(Scene modeling code data)
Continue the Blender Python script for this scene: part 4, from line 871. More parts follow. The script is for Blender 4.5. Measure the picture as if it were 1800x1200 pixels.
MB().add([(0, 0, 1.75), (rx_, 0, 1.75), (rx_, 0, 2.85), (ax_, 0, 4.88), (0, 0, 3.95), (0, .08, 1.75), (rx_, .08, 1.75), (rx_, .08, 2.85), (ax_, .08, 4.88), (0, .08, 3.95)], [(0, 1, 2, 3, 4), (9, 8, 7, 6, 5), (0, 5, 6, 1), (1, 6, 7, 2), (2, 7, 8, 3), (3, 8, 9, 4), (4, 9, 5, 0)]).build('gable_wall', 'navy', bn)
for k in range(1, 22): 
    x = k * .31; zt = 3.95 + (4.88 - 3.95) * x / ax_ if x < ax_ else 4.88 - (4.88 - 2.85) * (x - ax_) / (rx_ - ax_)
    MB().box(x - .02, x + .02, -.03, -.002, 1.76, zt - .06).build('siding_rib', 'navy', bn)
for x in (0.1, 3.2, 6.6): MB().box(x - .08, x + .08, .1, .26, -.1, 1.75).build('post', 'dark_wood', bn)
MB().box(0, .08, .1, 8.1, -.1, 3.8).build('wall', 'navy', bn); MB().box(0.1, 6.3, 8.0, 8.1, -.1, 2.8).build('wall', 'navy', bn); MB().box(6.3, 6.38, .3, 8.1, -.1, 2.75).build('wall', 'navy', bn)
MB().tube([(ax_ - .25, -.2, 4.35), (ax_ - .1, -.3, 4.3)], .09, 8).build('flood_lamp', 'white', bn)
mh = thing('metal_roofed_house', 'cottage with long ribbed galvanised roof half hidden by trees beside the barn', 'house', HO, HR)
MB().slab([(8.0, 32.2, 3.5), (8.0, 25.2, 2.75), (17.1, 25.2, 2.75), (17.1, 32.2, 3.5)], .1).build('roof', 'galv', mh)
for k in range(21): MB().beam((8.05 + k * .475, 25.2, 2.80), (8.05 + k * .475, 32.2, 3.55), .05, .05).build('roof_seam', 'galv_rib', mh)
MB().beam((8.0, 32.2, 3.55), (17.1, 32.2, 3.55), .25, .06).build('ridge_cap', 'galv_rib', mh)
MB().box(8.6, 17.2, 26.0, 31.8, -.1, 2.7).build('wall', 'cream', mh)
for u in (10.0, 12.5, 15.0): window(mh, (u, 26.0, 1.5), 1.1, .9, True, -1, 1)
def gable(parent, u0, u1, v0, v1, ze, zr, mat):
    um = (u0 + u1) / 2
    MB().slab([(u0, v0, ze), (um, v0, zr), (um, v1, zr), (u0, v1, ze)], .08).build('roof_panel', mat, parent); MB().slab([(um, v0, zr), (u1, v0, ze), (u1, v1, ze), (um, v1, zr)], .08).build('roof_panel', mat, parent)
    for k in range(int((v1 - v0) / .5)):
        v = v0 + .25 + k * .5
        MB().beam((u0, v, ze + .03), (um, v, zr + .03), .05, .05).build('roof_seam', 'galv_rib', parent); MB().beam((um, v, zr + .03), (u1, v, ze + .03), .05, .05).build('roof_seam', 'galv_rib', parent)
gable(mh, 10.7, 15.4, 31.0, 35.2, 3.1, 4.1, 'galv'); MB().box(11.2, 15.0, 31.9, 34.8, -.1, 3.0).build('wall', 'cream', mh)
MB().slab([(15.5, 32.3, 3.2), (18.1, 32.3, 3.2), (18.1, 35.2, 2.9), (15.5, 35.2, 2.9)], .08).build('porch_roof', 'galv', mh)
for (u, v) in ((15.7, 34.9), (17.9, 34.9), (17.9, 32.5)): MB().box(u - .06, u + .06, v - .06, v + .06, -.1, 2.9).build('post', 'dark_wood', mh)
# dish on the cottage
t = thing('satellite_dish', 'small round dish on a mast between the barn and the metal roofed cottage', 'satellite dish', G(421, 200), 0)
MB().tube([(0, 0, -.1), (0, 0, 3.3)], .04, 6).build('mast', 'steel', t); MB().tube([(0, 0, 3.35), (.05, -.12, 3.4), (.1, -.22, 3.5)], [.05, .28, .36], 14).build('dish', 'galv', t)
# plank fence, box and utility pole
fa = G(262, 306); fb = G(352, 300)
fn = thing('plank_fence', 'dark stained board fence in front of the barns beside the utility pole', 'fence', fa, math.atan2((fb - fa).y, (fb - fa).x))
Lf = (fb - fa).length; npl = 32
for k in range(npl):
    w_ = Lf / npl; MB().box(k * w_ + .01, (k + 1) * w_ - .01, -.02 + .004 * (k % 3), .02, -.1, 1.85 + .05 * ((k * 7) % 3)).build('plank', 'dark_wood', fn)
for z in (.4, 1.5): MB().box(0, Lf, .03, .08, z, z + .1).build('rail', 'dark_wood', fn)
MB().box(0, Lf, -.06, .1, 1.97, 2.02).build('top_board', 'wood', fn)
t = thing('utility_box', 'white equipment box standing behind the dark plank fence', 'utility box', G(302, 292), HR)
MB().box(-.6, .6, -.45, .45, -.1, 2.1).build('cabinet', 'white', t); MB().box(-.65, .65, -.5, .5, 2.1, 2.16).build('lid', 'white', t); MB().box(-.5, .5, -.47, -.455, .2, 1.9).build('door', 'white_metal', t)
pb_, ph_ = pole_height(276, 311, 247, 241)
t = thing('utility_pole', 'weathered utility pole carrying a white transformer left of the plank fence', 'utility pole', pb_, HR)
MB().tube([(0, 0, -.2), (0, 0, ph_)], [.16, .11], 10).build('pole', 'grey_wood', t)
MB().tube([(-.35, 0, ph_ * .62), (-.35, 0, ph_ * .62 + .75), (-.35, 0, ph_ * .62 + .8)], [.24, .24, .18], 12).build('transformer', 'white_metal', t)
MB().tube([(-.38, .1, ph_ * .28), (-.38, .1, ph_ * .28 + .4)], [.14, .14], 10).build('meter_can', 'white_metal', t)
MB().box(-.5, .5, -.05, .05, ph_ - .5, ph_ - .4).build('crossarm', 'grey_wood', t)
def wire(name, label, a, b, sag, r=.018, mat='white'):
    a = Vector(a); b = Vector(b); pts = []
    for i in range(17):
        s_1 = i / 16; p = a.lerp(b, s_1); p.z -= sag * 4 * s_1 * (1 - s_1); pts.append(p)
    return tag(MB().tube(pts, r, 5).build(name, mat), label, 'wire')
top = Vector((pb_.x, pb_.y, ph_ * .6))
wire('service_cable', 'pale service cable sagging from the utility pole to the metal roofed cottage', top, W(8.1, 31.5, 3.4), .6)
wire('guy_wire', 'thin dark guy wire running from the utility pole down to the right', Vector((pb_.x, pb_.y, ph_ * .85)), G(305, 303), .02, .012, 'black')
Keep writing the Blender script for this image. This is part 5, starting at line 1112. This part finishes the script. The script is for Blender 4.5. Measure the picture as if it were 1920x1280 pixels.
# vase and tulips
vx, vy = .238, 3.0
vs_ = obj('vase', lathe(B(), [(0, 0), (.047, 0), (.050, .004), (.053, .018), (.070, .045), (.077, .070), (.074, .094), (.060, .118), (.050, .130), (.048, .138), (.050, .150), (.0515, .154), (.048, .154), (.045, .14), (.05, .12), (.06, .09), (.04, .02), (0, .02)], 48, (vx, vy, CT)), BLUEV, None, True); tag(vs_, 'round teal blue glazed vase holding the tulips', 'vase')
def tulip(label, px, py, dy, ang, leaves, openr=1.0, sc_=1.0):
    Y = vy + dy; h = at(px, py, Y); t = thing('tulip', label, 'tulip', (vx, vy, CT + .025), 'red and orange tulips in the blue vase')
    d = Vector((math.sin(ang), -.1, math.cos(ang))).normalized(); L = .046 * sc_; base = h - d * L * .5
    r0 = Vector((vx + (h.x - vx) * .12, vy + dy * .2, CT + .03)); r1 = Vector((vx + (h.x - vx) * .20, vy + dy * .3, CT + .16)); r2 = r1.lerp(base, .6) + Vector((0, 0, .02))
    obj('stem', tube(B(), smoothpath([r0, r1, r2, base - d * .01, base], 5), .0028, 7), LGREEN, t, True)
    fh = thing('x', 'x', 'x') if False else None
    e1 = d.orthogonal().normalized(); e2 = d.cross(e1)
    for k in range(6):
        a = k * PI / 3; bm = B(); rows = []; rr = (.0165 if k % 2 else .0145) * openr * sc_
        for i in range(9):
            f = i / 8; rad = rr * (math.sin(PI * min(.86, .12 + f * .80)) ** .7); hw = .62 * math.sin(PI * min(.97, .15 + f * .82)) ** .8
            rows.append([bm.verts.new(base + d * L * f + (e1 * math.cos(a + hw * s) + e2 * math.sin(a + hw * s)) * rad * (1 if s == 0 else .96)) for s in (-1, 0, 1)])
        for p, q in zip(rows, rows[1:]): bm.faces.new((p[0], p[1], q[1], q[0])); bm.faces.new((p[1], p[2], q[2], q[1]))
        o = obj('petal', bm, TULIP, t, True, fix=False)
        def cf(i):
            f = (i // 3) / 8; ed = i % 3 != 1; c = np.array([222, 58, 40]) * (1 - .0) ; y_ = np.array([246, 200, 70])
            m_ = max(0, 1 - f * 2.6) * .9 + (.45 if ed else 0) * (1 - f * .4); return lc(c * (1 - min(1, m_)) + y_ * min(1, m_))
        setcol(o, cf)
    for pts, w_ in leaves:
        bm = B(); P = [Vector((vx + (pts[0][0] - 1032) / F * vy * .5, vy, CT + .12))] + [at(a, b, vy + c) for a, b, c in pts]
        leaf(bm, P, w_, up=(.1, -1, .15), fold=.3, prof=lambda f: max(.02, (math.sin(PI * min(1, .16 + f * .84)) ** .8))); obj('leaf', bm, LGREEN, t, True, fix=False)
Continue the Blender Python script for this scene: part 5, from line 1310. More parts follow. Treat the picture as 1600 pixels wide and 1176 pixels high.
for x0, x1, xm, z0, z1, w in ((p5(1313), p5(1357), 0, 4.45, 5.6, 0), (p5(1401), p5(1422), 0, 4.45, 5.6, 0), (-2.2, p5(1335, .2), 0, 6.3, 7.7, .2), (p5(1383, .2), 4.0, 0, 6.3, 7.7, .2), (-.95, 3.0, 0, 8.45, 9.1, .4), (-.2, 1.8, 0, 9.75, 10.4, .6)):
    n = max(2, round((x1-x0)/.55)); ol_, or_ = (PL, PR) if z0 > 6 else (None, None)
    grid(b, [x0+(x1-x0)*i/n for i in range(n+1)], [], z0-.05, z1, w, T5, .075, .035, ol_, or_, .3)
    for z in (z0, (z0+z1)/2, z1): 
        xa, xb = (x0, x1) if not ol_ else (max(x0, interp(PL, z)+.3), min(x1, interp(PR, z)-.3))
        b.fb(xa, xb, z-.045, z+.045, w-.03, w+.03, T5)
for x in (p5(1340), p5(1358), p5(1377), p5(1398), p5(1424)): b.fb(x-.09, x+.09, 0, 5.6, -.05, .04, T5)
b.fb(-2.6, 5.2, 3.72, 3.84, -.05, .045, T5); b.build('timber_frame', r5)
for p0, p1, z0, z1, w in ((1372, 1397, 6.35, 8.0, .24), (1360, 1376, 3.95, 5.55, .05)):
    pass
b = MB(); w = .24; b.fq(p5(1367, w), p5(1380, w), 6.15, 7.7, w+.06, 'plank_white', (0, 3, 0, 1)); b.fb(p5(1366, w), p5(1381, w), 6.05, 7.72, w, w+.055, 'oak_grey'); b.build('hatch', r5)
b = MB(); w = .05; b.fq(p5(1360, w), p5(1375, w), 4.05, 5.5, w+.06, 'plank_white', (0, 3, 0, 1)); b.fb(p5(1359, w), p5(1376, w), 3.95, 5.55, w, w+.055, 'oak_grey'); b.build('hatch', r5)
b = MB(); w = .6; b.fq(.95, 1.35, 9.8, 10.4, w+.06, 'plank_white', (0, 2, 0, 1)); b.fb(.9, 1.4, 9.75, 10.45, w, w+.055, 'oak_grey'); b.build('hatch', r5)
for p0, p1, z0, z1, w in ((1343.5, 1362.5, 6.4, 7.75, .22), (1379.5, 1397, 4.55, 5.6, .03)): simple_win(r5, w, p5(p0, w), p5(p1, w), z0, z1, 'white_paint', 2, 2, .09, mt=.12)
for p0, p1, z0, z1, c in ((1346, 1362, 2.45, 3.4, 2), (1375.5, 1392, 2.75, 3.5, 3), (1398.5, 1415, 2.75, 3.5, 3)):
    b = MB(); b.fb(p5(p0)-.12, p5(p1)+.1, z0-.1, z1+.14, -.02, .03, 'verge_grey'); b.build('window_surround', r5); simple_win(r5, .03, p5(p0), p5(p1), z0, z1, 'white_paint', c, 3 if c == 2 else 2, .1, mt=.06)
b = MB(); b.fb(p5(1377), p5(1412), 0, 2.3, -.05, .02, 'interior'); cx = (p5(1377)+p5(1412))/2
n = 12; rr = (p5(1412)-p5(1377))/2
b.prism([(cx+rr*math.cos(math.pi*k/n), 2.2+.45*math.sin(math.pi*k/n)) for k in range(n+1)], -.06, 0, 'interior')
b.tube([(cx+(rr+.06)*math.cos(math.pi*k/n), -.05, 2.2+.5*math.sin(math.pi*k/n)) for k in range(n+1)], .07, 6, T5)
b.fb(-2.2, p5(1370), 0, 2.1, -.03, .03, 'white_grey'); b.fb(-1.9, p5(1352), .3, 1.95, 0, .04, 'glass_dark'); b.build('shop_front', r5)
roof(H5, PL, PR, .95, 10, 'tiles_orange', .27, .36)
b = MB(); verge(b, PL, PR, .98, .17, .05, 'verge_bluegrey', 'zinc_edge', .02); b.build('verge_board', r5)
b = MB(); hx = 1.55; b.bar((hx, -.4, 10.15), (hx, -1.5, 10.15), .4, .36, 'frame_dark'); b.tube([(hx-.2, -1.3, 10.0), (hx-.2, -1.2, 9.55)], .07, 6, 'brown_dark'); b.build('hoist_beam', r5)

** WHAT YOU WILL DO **
Copy all lines from the material that hold "parts".

** REPLY TO THE TASK **
Continue the Blender Python script for this scene: part 4, from line 871. More parts follow. The script is for Blender 4.5. Measure the picture as if it were 1800x1200 pixels.
Continue the Blender Python script for this scene: part 5, from line 1310. More parts follow. Treat the picture as 1600 pixels wide and 1176 pixels high.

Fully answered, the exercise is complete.